Das Modell- oder Mustergebet unseres Herrn Jesus Christus, dem sogenannten „Vater-unser-Gebet“, ist so inhaltsreich und von großer Bedeutung. Heute wollen wir uns ein wenig die 2. Bitte anschauen. Es geht um den Willen.
Unser Wille oder auch Eigenwille prägt unsere Persönlichkeit. Es gibt sehr willensstarke Menschen, von denen man den Eindruck hat, die wissen, was sie wollen. In vielen praktischen und täglichen Situationen vermitteln sie Gradlinigkeit und Festigkeit. Gerade in stürmischen Zeiten, wo das eigene Meinungsbild hin- und hergeworfen wird, geben solche Menschen Sicherheit. Dann gibt es auf der anderen Seite Menschen, die tun sich schwer, sich zu entscheiden. Es sind willensschwache Menschen. Man gewinnt schnell den Eindruck, die wissen nicht genau, was sie tun und wollen. Sie neigen dazu, sich eher von Gefühlen, Umständen und Einflüssen von außen steuern zu lassen. So nach dem Motto: Das macht doch die Mehrheit, dass tun doch viele andere auch. Ein eigener Standpunkt kann nicht immer sofort erkannt werden. Und so wirkt vieles angepasst und oft unsicher. Die Bibel geht auf dieses Phänomen ein und beschreibt uns sehr willensstarke und eben auch willensschwache Menschen, z. B. Mose, Josua, Abraham, Debora, David, Petrus, aber eben auch solche wie Johannes Markus, das Volk selbst – „Warum hinket ihr auf beiden Seiten?“ – Rehabeam, Jona, Zachhäus usw. Gott spricht in 1. Sam. 15, 23 über den Eigenwillen, der wie Abgötterei und Götzendienst ist.

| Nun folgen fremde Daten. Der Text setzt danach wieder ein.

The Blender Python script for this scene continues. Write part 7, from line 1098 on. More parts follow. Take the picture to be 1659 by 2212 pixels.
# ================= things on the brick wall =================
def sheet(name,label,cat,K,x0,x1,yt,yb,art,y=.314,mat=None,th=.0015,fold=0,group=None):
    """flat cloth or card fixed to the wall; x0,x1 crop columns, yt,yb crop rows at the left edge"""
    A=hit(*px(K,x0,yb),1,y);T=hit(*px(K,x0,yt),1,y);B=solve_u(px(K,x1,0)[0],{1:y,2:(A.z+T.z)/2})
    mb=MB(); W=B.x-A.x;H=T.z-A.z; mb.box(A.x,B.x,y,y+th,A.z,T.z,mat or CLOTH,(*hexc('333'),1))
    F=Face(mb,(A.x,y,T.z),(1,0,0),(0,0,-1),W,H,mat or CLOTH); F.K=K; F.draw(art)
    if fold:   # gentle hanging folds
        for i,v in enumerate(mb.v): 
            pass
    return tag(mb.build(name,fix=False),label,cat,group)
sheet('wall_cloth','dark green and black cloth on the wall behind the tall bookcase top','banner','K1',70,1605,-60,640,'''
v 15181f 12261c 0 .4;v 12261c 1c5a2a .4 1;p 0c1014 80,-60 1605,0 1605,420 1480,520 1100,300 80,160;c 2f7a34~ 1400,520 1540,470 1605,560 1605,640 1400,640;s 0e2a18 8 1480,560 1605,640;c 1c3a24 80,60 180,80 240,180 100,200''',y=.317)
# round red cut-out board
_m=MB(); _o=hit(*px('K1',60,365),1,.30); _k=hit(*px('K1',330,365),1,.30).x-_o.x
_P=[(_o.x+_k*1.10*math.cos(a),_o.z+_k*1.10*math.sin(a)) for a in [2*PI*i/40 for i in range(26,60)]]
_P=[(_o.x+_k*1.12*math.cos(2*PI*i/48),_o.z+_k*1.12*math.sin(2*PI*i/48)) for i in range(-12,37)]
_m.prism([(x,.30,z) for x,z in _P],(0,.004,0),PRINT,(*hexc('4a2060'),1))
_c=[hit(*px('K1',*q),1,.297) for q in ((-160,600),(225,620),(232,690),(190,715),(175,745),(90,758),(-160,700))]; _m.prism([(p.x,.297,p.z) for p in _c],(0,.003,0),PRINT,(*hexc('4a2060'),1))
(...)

Der Herr bittet nun Gott: „Dein Wille geschehe!“ Das bedeutet, dass da unser Eigenwille keinen Platz mehr hat. Unser ICH, unser EGO mit den 4 Kennzeichen: ich, mir, meiner, mich hat da keinen Raum und ist absolut deplatziert. Hier wird eines der größten Probleme, die wir Menschen miteinander haben, unters Kreuz gebracht, und die Vorzeichen werden verändert: Von ich auf DU, von mein auf DEIN, von mich auf DICH. Das verändert eine Person und macht daraus eine Persönlichkeit. Denn nun stelle ich die größte Persönlichkeit in den Vordergrund und trete selbst in den Hintergrund. Nicht mein Wille, meine Meinung, meine Auffassung ist entscheidend, sondern SEIN Wille, SEIN Wort, SEINE Gedanken erhalten einen neuen Stellenwert, und dadurch kommt SEIN Licht neu auf uns und gibt uns die Stärke, das Standvermögen und die Kraft, die wir selbst nicht in uns haben. Aber ER wird in dem Schwachen mächtig und möchte sich in uns verherrlichen und offenbaren, damit ER von seinen Kindern angebetet werden kann, weil ER es wert und würdig ist.
Das ist eine neue Herausforderung und ein lebenslanger Lernprozess, von „mein“ auf „DEIN“ umprogrammiert zu werden. Selbst können wir es nicht. Aber wir dürfen jeden Tag darum beten und ringen, dass SEIN Wille geschieht. Dadurch wird sich vieles verändern.